──────── Record excerpts
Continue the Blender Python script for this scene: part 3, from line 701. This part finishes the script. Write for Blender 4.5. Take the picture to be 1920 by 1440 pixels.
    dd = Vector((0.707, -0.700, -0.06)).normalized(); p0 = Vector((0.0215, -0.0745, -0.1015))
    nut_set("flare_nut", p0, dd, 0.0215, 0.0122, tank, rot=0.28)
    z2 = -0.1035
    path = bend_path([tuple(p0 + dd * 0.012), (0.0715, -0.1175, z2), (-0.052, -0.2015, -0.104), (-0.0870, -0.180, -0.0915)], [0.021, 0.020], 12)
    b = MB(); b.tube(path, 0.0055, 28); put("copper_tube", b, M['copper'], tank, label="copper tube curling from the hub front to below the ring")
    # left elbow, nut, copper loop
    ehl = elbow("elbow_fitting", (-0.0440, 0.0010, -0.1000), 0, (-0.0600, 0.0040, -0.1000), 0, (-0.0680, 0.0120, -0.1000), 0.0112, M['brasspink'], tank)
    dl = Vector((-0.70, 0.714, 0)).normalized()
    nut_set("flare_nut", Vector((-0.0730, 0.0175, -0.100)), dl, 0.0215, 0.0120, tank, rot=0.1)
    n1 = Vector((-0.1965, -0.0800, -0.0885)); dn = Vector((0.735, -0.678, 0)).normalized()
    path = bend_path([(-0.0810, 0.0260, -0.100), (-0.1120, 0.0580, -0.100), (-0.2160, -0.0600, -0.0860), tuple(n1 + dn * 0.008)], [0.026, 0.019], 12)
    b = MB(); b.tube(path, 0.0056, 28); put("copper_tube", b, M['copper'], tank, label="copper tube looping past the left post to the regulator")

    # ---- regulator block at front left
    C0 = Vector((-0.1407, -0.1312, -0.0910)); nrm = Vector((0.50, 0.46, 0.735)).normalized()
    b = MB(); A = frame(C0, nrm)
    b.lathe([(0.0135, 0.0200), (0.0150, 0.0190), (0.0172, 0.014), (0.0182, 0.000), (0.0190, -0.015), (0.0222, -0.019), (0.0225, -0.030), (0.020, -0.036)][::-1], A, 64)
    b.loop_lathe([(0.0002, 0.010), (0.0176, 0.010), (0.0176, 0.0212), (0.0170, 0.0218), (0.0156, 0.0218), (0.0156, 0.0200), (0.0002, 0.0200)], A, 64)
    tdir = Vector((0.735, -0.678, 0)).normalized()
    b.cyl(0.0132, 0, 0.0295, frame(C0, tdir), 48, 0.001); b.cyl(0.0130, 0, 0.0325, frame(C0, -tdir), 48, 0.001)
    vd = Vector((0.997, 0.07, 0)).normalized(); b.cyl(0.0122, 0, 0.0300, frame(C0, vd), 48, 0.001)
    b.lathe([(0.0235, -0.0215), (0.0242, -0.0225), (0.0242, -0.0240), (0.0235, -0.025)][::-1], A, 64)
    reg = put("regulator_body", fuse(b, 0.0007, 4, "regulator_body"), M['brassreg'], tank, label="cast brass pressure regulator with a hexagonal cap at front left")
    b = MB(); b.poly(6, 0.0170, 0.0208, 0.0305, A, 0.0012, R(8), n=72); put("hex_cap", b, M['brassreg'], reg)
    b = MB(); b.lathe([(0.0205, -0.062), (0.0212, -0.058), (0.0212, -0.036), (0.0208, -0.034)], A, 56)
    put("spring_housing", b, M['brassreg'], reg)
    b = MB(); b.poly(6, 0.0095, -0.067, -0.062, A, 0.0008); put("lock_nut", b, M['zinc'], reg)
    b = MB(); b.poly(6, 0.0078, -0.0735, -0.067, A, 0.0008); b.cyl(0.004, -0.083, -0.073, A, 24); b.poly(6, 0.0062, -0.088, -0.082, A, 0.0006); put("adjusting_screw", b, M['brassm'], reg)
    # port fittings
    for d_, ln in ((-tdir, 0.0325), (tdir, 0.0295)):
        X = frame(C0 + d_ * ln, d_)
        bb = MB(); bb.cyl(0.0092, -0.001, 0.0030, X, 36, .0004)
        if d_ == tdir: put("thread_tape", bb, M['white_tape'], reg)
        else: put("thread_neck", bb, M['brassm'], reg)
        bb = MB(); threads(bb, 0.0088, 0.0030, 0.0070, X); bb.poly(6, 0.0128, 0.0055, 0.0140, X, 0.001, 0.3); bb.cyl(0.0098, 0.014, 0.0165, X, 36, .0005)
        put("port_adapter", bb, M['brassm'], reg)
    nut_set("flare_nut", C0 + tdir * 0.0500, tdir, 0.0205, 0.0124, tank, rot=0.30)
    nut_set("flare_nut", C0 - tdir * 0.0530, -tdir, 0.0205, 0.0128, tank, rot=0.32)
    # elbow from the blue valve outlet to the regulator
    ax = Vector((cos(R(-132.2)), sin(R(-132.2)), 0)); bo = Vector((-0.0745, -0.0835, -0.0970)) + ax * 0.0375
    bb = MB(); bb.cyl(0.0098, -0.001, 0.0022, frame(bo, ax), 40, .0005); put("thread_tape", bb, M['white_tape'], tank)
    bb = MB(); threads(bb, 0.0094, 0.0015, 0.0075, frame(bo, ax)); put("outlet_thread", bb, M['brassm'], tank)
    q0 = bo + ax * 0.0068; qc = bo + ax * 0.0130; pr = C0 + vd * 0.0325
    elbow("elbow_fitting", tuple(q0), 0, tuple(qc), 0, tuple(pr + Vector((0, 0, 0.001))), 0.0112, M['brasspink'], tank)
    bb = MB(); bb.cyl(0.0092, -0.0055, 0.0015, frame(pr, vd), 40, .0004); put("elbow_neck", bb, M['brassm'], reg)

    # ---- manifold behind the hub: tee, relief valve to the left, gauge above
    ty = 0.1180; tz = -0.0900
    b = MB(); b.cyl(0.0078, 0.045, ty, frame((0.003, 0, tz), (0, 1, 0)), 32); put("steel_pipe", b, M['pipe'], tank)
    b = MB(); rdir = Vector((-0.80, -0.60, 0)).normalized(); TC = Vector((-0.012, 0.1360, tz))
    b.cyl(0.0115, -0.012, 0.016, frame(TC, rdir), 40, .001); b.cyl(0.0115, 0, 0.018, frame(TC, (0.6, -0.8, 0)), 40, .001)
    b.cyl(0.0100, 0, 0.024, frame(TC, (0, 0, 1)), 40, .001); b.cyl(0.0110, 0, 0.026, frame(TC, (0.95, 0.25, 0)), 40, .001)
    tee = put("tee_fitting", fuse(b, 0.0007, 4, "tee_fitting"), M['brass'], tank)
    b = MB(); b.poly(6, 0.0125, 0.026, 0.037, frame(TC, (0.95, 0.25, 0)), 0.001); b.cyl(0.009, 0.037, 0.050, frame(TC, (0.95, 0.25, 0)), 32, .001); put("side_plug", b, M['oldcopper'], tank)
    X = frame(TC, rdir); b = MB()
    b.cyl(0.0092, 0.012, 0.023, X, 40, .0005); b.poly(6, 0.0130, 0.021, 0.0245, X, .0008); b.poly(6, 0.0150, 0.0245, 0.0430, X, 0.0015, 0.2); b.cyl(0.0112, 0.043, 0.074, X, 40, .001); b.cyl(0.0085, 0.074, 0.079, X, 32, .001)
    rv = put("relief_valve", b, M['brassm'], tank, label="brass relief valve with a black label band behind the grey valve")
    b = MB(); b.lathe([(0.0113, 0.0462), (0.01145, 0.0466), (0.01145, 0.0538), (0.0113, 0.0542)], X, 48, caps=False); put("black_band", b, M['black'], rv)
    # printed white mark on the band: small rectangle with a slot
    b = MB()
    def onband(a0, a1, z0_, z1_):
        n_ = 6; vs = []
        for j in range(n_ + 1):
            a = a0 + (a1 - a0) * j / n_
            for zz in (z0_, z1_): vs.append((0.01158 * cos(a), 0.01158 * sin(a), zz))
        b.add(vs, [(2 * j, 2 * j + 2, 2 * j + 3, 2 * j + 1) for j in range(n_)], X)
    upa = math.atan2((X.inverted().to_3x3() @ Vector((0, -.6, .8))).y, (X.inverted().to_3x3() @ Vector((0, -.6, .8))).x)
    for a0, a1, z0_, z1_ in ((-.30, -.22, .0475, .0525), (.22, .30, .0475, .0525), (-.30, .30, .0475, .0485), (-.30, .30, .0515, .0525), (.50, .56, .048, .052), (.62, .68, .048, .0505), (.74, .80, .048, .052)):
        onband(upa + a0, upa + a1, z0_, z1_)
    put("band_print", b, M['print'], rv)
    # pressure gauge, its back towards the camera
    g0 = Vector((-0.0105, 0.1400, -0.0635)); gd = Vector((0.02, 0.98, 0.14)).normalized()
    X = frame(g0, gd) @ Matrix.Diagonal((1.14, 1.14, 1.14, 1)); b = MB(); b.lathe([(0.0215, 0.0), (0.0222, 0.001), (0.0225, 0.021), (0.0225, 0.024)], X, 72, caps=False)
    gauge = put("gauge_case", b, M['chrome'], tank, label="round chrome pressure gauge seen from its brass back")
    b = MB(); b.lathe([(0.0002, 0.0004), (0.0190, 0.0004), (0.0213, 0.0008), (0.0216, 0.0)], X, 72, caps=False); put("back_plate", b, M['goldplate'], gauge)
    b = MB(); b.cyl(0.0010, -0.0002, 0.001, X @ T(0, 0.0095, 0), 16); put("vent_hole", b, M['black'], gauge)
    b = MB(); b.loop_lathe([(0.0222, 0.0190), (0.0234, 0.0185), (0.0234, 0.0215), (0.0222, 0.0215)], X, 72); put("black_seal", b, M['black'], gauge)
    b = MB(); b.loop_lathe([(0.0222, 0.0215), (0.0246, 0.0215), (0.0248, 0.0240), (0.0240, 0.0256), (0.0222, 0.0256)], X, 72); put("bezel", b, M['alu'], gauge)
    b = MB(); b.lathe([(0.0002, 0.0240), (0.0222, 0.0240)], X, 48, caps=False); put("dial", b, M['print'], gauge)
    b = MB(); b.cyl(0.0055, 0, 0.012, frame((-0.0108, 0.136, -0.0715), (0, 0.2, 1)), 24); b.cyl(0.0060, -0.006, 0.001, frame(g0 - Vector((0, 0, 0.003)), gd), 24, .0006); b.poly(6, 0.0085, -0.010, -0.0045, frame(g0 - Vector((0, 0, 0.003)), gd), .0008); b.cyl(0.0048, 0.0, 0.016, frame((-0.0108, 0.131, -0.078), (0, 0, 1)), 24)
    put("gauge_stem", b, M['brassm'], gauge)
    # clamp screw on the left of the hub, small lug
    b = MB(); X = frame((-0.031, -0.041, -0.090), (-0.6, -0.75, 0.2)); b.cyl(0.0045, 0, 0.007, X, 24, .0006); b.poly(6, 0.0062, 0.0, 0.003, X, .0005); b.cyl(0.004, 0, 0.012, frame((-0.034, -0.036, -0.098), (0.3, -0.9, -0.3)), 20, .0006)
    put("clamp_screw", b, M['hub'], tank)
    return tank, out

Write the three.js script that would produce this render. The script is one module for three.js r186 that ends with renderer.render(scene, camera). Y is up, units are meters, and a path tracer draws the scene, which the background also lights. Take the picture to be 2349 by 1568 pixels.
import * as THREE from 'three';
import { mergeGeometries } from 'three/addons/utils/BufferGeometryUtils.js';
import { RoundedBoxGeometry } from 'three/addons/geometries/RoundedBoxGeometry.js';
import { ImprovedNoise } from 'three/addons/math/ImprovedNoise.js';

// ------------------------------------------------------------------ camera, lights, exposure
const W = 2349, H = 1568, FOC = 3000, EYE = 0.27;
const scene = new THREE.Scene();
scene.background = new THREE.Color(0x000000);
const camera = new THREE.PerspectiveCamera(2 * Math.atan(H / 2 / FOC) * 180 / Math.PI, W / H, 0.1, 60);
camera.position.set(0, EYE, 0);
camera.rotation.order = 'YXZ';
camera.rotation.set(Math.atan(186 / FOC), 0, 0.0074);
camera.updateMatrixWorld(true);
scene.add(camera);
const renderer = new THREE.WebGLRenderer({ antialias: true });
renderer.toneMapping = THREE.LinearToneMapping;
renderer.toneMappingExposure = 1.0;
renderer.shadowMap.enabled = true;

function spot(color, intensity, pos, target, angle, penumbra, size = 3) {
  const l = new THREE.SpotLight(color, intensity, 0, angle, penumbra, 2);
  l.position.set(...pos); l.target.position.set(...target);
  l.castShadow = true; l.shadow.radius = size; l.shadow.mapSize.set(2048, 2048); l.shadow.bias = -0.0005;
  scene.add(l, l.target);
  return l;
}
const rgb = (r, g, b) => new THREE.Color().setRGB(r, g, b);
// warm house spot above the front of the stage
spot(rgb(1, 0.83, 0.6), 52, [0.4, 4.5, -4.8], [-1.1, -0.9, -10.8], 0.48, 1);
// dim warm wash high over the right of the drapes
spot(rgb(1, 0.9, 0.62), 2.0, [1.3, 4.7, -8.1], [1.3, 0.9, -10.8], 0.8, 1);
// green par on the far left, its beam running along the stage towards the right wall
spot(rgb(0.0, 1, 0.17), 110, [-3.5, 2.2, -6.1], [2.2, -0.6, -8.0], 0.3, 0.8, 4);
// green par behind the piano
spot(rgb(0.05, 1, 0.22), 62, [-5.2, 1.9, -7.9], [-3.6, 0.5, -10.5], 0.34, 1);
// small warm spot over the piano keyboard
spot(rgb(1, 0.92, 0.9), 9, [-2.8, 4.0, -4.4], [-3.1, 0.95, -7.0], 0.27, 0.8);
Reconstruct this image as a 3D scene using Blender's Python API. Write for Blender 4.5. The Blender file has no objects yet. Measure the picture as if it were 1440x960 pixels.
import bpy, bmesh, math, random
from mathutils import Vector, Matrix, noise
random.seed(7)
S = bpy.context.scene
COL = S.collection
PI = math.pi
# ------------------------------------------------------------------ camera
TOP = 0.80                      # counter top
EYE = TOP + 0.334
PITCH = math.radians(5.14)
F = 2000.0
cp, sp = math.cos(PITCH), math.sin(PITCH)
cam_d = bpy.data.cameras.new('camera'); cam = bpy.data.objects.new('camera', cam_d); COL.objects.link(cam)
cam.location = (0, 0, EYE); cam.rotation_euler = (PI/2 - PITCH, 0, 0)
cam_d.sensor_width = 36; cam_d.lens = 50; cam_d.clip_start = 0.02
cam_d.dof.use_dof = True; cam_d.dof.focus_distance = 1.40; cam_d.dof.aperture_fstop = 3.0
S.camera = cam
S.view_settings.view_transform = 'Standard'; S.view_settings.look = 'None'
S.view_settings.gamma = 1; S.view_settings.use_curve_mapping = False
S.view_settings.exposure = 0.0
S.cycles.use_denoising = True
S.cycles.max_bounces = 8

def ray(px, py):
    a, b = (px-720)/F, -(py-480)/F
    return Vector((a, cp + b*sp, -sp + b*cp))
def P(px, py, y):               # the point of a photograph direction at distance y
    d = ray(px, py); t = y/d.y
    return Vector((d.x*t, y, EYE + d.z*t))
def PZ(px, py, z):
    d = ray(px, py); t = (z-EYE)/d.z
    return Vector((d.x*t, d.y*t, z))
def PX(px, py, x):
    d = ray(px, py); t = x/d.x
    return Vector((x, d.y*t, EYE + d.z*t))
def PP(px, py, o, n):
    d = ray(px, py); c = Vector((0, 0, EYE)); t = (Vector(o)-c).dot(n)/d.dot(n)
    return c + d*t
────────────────
● Exercise: Quote only the stretch of lines that starts the data above and ends with the line containing "b = MB(); b.tube(path, 0.0056, 28);", both included.

● Exercise response:
Continue the Blender Python script for this scene: part 3, from line 701. This part finishes the script. Write for Blender 4.5. Take the picture to be 1920 by 1440 pixels.
    dd = Vector((0.707, -0.700, -0.06)).normalized(); p0 = Vector((0.0215, -0.0745, -0.1015))
    nut_set("flare_nut", p0, dd, 0.0215, 0.0122, tank, rot=0.28)
    z2 = -0.1035
    path = bend_path([tuple(p0 + dd * 0.012), (0.0715, -0.1175, z2), (-0.052, -0.2015, -0.104), (-0.0870, -0.180, -0.0915)], [0.021, 0.020], 12)
    b = MB(); b.tube(path, 0.0055, 28); put("copper_tube", b, M['copper'], tank, label="copper tube curling from the hub front to below the ring")
    # left elbow, nut, copper loop
    ehl = elbow("elbow_fitting", (-0.0440, 0.0010, -0.1000), 0, (-0.0600, 0.0040, -0.1000), 0, (-0.0680, 0.0120, -0.1000), 0.0112, M['brasspink'], tank)
    dl = Vector((-0.70, 0.714, 0)).normalized()
    nut_set("flare_nut", Vector((-0.0730, 0.0175, -0.100)), dl, 0.0215, 0.0120, tank, rot=0.1)
    n1 = Vector((-0.1965, -0.0800, -0.0885)); dn = Vector((0.735, -0.678, 0)).normalized()
    path = bend_path([(-0.0810, 0.0260, -0.100), (-0.1120, 0.0580, -0.100), (-0.2160, -0.0600, -0.0860), tuple(n1 + dn * 0.008)], [0.026, 0.019], 12)
    b = MB(); b.tube(path, 0.0056, 28); put("copper_tube", b, M['copper'], tank, label="copper tube looping past the left post to the regulator")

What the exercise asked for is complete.